The Dave Clark Five topped the US charts with "Over and Over" at Christmas 1965. Although their critics accused them of recording mindless pop, they made some very good records. Smith sang soulfully on "Come Home", a Top 20 hit in 1965 which evoked the monotony of being on the road:

We were an old-fashioned band really. We weren't rebels, although we did have a few water fights, but that's the boredom getting to you. We used to look smart and I do think that we had the best show around. We had flashing lights in Dave's drums, which used to drive me mad, but they

were exciting and thrilling shows. People remember our shows because we were the first with lighting effects.

In 1968, the film director Franco Zeffirelli was making a modern Romeo and Juliet and he thought the Dave Clark Five could supply some songs. Smith said, "I had never read the play and when I did, I couldn't understand it at all," Smith said:

I did submit some songs but they decided against them. We recorded "Inside and Out" and if you listen to it, you will see that it is all about Romeo and Juliet. We did that with an orchestra and I was supposed to hold the last chord and it would be faded out. I suddenly thought that it would be great to go back in and fortunately, everybody followed me. It works well on the record.

When Smith left the band, he worked with Mike D'Abo from Manfred Mann and they recorded an album of original songs, Smith and D'Abo (1976), that paid tribute to the songwriters of the 1930s. Although the album was not a big seller, Manhattan Transfer recorded "Running Away from Love", while the Carpenters recorded another of their songs, "Happy". As a result, they came to work on the music for the album Evita (1976) and Smith sang "A New Argentina". Smith did not fancy being involved in the stage musical but he did work with his friend Willie Rushton, in D'Abo's musical Gulliver's Travels.
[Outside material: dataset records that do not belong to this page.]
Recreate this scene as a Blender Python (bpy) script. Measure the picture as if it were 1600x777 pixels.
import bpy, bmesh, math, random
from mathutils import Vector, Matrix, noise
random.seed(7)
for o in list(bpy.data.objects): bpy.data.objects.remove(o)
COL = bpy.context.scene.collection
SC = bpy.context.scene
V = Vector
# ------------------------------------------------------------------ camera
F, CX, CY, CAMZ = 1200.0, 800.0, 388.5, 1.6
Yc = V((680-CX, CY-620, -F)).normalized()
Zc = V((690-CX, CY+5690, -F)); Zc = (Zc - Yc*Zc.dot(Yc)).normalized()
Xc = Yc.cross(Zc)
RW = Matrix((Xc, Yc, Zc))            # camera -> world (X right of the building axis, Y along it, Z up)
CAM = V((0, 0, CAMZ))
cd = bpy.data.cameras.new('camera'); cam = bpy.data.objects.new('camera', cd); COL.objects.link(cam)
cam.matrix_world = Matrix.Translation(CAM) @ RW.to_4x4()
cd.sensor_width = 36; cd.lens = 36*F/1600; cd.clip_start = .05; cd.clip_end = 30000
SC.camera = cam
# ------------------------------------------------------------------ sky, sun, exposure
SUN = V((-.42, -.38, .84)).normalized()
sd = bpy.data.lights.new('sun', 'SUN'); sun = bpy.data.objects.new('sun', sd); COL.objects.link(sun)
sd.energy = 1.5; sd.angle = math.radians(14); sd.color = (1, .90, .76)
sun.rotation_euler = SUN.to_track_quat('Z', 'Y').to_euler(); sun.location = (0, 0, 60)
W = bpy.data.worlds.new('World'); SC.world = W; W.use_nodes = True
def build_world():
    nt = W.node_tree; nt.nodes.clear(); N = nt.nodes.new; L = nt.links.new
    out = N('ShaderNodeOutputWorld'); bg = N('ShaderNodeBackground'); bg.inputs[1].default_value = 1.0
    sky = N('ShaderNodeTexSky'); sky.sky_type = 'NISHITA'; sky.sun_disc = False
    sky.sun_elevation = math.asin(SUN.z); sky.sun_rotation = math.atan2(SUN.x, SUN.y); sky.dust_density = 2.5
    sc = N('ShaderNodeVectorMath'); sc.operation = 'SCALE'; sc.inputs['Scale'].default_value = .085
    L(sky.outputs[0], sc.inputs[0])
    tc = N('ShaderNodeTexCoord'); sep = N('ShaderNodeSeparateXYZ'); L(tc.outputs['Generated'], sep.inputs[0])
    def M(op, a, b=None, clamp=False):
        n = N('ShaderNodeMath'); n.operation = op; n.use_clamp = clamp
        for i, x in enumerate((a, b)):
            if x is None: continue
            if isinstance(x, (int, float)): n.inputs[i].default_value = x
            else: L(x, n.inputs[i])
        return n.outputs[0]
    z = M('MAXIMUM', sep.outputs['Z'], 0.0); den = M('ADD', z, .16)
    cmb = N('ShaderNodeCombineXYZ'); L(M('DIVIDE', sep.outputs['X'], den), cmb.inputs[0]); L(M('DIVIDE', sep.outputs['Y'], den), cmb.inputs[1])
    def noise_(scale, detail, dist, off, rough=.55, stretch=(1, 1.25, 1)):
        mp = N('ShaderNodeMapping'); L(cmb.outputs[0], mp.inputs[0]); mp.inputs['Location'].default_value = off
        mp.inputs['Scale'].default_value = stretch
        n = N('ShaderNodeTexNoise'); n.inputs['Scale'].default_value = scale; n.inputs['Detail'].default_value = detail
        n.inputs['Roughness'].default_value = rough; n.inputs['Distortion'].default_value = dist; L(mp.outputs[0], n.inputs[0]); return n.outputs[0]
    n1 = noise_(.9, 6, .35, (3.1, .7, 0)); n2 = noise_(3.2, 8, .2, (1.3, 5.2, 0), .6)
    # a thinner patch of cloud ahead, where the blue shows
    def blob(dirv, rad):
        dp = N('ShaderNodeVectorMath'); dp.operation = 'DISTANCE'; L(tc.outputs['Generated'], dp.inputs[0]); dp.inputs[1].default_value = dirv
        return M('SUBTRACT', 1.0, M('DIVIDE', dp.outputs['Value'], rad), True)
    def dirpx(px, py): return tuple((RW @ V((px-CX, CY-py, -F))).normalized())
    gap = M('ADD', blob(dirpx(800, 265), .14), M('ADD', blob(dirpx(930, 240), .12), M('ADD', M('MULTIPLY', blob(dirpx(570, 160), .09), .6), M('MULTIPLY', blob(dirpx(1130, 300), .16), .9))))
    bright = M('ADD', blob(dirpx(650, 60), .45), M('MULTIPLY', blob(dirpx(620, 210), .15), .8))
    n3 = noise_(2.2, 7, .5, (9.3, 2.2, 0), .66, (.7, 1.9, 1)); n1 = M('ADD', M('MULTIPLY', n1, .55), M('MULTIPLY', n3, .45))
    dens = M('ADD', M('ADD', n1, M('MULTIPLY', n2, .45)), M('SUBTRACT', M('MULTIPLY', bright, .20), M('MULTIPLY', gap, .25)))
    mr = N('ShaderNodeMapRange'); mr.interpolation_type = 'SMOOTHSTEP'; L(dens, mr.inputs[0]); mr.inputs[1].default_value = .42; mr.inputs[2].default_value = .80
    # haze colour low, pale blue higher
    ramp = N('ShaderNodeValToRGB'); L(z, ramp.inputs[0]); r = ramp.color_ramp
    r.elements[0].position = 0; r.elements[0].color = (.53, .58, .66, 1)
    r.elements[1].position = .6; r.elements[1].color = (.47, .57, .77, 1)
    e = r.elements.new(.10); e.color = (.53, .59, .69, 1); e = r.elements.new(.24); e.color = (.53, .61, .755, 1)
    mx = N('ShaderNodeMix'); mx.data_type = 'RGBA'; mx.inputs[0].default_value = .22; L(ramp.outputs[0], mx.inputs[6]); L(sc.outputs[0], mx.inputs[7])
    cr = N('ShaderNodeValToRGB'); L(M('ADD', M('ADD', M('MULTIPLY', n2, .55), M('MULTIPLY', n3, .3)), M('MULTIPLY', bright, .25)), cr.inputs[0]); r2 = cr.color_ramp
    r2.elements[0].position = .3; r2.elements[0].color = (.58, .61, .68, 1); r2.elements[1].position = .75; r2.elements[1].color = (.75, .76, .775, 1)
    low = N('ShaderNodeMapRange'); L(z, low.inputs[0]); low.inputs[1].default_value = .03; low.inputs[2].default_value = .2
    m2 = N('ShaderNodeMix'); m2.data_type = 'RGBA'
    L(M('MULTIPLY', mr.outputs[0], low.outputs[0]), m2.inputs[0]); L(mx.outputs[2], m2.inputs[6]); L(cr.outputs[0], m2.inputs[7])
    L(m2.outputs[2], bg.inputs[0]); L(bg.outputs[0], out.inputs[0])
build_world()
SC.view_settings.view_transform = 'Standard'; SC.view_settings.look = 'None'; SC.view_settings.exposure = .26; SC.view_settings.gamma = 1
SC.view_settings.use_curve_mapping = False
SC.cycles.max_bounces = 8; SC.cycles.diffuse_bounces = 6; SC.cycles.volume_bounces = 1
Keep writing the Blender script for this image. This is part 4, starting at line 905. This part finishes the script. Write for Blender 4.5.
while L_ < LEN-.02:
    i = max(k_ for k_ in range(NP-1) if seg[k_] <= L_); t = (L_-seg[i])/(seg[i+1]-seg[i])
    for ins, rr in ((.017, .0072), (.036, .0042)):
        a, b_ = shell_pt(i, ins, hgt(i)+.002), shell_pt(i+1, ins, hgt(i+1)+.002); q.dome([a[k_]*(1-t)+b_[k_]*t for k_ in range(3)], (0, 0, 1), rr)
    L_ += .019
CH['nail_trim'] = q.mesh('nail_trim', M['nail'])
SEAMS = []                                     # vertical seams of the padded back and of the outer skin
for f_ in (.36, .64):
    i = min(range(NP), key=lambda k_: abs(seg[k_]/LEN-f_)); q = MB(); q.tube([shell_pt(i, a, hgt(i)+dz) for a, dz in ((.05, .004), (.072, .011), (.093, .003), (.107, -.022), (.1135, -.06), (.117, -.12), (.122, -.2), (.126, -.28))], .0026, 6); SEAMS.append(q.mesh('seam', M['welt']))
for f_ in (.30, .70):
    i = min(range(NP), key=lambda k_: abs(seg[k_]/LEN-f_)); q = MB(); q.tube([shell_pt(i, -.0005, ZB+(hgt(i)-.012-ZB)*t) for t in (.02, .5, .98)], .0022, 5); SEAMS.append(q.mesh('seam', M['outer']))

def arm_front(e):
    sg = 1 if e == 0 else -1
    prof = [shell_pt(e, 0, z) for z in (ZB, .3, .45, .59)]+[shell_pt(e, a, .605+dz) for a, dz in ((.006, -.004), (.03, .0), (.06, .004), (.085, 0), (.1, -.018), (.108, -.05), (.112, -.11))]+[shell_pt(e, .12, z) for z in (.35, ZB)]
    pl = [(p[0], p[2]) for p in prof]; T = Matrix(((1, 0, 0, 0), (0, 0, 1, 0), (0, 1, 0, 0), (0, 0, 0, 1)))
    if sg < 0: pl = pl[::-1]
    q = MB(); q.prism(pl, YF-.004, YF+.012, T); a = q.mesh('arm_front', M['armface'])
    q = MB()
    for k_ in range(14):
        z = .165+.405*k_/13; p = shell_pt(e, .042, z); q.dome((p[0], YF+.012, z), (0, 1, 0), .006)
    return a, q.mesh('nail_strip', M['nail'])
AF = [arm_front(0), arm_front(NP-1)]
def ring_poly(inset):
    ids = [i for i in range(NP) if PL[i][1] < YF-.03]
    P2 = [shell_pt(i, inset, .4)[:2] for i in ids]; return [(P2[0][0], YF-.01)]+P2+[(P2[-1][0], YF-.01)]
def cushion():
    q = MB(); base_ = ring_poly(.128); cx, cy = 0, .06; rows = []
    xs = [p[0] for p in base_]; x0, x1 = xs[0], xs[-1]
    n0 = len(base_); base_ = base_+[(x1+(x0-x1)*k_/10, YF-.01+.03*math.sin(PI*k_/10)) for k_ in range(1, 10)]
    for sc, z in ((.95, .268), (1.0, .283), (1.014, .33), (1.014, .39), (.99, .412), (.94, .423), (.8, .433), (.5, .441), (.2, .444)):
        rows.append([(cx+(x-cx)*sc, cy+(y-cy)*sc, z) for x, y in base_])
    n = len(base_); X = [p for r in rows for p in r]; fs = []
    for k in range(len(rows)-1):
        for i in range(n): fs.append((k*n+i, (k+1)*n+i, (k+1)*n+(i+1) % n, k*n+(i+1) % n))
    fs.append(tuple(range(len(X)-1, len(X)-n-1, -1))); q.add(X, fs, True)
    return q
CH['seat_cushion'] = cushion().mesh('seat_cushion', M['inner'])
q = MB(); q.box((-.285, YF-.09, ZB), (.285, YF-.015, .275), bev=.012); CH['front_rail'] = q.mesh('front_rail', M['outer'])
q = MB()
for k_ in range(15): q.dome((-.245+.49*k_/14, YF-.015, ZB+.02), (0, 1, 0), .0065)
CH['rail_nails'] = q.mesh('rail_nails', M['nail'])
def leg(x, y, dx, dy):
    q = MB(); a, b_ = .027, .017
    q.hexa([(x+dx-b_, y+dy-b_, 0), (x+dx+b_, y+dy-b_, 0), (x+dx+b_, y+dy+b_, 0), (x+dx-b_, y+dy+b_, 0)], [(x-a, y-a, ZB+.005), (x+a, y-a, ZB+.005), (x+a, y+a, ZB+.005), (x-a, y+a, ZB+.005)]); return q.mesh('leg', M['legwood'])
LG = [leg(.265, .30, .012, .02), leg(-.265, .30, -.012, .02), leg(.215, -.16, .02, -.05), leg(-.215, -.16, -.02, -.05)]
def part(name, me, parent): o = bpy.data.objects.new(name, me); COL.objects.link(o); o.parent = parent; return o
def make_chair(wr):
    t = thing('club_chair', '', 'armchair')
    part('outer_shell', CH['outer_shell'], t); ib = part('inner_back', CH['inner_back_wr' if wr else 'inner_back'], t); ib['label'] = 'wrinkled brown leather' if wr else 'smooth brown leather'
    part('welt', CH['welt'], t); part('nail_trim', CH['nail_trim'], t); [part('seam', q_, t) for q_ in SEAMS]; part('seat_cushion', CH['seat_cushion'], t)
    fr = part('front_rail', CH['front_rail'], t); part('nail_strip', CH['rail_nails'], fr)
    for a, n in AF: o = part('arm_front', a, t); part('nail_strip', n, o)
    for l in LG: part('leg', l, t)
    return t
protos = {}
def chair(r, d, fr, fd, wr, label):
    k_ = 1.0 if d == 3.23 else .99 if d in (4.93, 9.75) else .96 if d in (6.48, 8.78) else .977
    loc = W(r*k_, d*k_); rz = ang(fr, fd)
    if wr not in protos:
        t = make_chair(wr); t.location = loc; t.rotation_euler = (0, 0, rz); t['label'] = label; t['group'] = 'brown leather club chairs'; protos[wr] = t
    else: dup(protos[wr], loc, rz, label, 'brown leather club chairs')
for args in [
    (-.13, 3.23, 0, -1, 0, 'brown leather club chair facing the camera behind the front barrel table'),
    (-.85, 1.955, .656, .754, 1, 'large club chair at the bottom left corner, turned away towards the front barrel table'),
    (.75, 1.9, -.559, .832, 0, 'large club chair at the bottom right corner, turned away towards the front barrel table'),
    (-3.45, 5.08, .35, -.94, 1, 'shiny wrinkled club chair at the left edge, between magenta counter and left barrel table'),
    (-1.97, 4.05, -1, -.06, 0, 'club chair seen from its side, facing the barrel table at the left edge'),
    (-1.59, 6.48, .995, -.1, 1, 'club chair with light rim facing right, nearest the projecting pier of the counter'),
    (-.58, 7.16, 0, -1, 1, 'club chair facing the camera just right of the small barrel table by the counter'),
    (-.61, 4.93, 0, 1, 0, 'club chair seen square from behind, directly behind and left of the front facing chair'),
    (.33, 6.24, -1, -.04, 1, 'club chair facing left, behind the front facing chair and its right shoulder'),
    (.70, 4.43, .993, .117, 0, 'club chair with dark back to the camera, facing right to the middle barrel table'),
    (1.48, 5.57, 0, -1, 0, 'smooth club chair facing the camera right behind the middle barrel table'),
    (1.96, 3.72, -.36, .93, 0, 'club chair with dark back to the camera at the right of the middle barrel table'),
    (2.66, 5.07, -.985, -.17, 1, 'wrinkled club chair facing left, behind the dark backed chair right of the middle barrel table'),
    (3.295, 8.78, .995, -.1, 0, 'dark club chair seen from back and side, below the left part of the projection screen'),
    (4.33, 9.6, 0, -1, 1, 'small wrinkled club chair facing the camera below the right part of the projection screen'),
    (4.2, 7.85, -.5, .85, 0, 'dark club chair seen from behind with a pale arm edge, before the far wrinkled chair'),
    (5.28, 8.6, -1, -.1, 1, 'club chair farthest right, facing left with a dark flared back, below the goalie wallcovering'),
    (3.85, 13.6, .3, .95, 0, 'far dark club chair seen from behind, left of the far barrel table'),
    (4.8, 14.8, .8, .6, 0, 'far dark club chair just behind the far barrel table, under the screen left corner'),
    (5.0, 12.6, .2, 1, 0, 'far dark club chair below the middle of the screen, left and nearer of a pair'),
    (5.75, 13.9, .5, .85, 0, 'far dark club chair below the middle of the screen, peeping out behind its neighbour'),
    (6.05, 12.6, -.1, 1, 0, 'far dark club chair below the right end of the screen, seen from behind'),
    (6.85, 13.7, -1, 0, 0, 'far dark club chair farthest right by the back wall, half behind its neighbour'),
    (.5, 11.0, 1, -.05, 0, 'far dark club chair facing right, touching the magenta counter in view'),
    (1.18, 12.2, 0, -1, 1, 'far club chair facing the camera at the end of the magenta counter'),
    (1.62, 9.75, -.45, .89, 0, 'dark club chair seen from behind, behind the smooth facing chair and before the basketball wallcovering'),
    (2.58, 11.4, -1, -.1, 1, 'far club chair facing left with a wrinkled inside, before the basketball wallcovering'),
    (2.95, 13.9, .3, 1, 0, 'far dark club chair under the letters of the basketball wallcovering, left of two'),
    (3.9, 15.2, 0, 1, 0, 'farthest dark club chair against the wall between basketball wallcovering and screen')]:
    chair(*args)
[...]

Smith made numerous commercials for clients including McDonald's, British Airways and Wrigley's chewing gum. He wrote jingles for radio and his television themes included Watchdog and For What It's Worth. He performed from time to time and released a CD of favourites, It's Only Rock'n'Roll (1990). In 2003, he had a bad fall which left him a tetraplegic.

Spencer Leigh



Michael George Smith, singer and keyboard player: born Edmonton, Middlesex 6 December 1943; twice married (one son); died Aylesbury, Buckinghamshire 28 February 2008.